Do Not Eat Any Abominable Thing
To’evah — The Category of the Incompatible
Deuteronomy 14:3: “You shall not eat any abominable thing (kol to’evah).” The word to’evah appears 116 times in the Hebrew Bible; it is one of the Torah’s most emphatic terms for something that is fundamentally out of place. It is used for idols that must be burned (Deuteronomy 7:25: “You shall burn the carved images of their gods in the fire. You shall not covet the silver or the gold that is on them or take it for yourself, lest you be ensnared by it, for it is a to’evah to the LORD your God”), for fraudulent business practices (Deuteronomy 25:16: “all who act dishonestly are a to’evah to the LORD”), and for various sexual transgressions (Leviticus 18:22). In each case, the term marks a crossing of a boundary established by God — something that belongs to the category of the incompatible with holiness.

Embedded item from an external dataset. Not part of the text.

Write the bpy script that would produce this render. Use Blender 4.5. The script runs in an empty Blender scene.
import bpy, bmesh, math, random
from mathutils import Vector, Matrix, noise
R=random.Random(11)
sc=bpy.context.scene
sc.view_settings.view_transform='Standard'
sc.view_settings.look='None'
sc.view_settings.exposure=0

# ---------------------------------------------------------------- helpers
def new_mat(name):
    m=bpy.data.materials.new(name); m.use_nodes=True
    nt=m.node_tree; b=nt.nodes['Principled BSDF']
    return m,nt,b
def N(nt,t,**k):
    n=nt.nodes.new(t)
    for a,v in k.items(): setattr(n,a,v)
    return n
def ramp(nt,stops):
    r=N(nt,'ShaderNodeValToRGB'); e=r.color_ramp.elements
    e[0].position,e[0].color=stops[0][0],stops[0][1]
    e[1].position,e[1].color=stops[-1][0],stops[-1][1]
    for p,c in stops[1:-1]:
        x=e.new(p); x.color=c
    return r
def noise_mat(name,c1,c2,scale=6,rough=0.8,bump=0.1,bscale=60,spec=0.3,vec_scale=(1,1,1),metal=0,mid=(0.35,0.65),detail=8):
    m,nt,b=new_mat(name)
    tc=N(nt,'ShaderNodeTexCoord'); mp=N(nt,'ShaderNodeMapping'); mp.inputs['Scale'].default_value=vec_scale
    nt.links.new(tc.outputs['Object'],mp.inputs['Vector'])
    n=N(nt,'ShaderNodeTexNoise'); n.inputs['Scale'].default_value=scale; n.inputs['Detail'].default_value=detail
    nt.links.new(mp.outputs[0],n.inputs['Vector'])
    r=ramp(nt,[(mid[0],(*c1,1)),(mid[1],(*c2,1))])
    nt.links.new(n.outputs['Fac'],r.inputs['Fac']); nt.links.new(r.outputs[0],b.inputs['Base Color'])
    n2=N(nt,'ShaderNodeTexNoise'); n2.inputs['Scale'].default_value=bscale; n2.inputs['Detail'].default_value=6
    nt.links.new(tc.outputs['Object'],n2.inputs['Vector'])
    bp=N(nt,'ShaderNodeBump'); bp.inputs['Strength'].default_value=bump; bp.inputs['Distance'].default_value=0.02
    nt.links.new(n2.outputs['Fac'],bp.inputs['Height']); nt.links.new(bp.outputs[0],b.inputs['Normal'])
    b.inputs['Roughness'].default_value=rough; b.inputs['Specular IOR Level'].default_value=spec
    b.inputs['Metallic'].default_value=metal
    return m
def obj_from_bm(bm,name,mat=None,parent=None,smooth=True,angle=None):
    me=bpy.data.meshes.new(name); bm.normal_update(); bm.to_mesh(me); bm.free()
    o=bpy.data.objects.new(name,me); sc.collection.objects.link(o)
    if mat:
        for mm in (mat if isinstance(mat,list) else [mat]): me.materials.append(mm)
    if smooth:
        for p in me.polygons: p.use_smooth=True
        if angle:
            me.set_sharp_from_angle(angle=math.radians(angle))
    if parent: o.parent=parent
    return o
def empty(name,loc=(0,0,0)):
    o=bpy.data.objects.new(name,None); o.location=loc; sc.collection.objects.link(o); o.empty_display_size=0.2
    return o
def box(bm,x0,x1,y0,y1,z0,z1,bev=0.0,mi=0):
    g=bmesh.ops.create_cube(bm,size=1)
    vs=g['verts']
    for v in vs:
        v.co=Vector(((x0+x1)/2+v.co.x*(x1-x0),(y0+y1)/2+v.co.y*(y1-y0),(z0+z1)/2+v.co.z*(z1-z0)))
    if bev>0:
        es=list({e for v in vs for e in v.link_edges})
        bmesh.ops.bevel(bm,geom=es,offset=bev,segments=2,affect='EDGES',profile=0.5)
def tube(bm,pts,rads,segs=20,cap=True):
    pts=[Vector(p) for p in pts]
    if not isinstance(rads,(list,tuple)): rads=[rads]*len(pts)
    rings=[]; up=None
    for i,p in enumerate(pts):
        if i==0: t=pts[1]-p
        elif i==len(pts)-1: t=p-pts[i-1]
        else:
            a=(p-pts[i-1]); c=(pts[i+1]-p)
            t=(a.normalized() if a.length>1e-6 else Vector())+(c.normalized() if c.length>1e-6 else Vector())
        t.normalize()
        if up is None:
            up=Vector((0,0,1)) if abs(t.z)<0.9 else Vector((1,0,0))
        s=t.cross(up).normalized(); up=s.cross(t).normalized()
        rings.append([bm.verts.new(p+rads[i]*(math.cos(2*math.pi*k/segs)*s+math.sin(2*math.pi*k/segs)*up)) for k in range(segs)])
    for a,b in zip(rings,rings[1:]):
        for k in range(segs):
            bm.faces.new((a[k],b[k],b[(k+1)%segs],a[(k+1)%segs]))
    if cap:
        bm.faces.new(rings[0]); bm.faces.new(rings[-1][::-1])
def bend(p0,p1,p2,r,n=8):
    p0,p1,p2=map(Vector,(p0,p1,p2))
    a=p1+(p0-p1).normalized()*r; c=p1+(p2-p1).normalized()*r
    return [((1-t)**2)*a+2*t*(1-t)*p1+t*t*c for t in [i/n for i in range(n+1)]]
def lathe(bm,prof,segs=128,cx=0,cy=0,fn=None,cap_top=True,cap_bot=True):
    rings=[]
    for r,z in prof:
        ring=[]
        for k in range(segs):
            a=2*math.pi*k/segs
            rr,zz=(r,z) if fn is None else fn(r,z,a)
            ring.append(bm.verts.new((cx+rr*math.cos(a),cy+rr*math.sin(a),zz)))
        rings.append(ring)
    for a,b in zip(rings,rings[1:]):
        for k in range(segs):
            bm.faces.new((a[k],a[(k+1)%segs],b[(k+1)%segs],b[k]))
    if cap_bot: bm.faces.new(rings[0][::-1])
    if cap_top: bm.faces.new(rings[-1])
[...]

Applying to’evah to forbidden foods positions the dietary laws within this framework: eating the forbidden animals is not merely a dietary choice but a category violation. It crosses the boundary that God has established between permitted and forbidden, between Israel’s food and what is not Israel’s food. The violation is not primarily nutritional or aesthetic but covenantal: to eat to’evah is to act as though the boundary doesn’t exist, as though Israel is not defined by its distinctive relationship to God.
You Are Holy — The Theological Frame of the Dietary Laws
Deuteronomy 14:2: “For you are a people holy to the LORD your God, and the LORD has chosen you to be a people for his treasured possession, out of all the peoples who are on the face of the earth.” This verse immediately precedes Deuteronomy 14:3’s “do not eat any to’evah” — and the connection is intentional. The dietary laws flow from holiness. Israel is holy to God; what Israel eats reflects this holiness. The distinction between permitted and forbidden food is a dietary expression of the distinction between Israel and the nations.
The same logic appears in Leviticus 11:44: “For I am the LORD who brought you up out of the land of Egypt to be your God. You shall therefore be holy, for I am holy.” The context is the dietary laws of Leviticus 11. The prohibition on eating certain animals is an extension of the holiness principle: God is separated from all that is incompatible with his nature; Israel, as God’s holy people, maintains analogous separations through the dietary laws. Eating to’evah violates this structure of holiness.
What the Dietary Laws Accomplish — Discipline, Distinction, and Identity
The rabbinic tradition offers several explanations for the dietary laws. Maimonides (Guide for the Perplexed III:48) argued primarily for health reasons — forbidden animals were unhealthy. Nachmanides argued for a spiritual dimension — forbidden animals have character traits incompatible with Israel’s spiritual development (predatory birds, scavenging creatures). The Sefer HaChinuch emphasizes self-discipline: the dietary laws train the person to master appetite and build the habit of choosing according to a code rather than impulse. Modern scholars have emphasized the social boundary function — the dietary laws make it difficult to eat with non-Israelites and thus maintain communal separation.
All these explanations share a common thread: the dietary laws are not arbitrary inconveniences but purposeful disciplines that shape the person and community who observe them. The general prohibition of Deuteronomy 14:3 — “do not eat any to’evah” — frames all of these purposes under one heading: some things are simply incompatible with what Israel is. The dietary laws are not merely about food; they are about the discipline of choice, the maintenance of covenantal identity, and the daily embodiment of the principle that Israel is a people set apart.